N.B. Pennefather’s wife was actually called Margaret, NOT Katherine, as stated here.

This testimony written 23 years after our first member took the Chair, brings to life the character of the man and it allows members of the Craft some 150 years later a small insight into the life of a military Free­mason, serving his Country thousands of miles away from home, how highly he must have valued his membership of the Craft in the times of the British Empire. We as current day members should treasure that it was our Lodge, The Lodge, Hope of Kurrachee that first lit that bright light of Masonry in India, a tradition that still continues and burns brightly to this day.
One tradition as a Lodge we are looking to resurrect is one that our forebears conducted annually when they met in Karachi and was carried out on the Anniversary of the Lodge’s founding.
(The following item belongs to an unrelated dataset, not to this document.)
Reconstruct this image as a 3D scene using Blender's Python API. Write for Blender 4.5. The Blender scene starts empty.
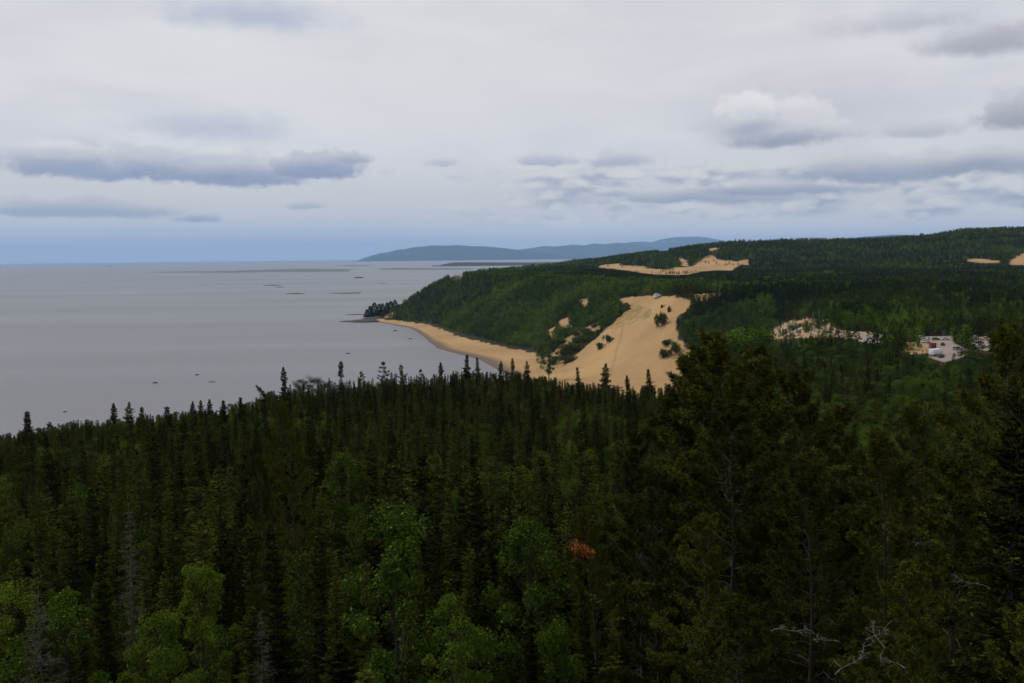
import bpy, math, random
import numpy as np
from mathutils import Vector, Matrix, Euler

random.seed(7)
RNG = np.random.default_rng(11)
sc = bpy.context.scene
COL = sc.collection
PI = math.pi

# ------------------------------------------------------------------ camera
F = 1000.0
EYE = np.array([0.0, 0.0, 125.0])
PITCH = math.radians(4.853)
ROLL = math.radians(-0.63)
RM = np.array((Euler((PI / 2 - PITCH, 0, 0)).to_matrix() @ Matrix.Rotation(ROLL, 3, 'Z')))


def project(x, y, z):
    p = np.stack([np.asarray(x, float) - EYE[0], np.asarray(y, float) - EYE[1], np.asarray(z, float) - EYE[2]], -1) @ RM
    w = np.maximum(-p[..., 2], 1e-3)
    return 512 + F * p[..., 0] / w, 341.5 - F * p[..., 1] / w


def ray(u, v):
    d = RM @ np.array([(u - 512) / F, -(v - 341.5) / F, -1.0])
    return d / np.linalg.norm(d)


def at_z(u, v, z):
    d = ray(u, v)
    t = (z - EYE[2]) / d[2]
    return (EYE + d * t)


def z_on_ray(u, v, D):
    """height of the sight line through pixel rows v at ground distance D (arrays)"""
    dx = (np.asarray(u) - 512) / F; dy = -(np.asarray(v) - 341.5) / F
    d = np.stack([dx, dy, -np.ones_like(dx)], -1) @ RM.T
    return EYE[2] + d[..., 2] / np.hypot(d[..., 0], d[..., 1]) * D


def at_dist(u, v, dist):
    d = ray(u, v)
    return EYE + d * (dist / math.hypot(d[0], d[1]))


# ------------------------------------------------------------------ noise
class Noise2:
    def __init__(self, seed):
        self.g = np.random.default_rng(seed).random((256, 256))

    def __call__(self, x, y):
        xi = np.floor(x).astype(int); yi = np.floor(y).astype(int)
        fx = x - xi; fy = y - yi
        fx = fx * fx * (3 - 2 * fx); fy = fy * fy * (3 - 2 * fy)
        g = self.g
        a = g[xi & 255, yi & 255]; b = g[(xi + 1) & 255, yi & 255]
        c = g[xi & 255, (yi + 1) & 255]; d = g[(xi + 1) & 255, (yi + 1) & 255]
        return (a * (1 - fx) + b * fx) * (1 - fy) + (c * (1 - fx) + d * fx) * fy

    def fbm(self, x, y, o=4):
        s = 0; a = 0.5; t = 0
        for k in range(o):
            s = s + a * self(x * 2 ** k + 17 * k, y * 2 ** k + 31 * k); t += a; a *= 0.5
        return s / t


N1, N2, N3 = Noise2(1), Noise2(2), Noise2(3)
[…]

The Brethren remembered the founders in the following way:

The brethren in the Lodge called to order in the 3rd degree.
A bugle sounded last post from the West.
The roll of Founders was called by the Master.

The founders being Brothers: I. L. Pennefather, H McMurdo, A. McPherson, H. F. ­Dilley, R. H. McIntosh, I. A. Ore, A. Hayman, H. Fenning, A. H. O. Matthews, C. Benbow.

This was followed by Reveille being sounded from the East.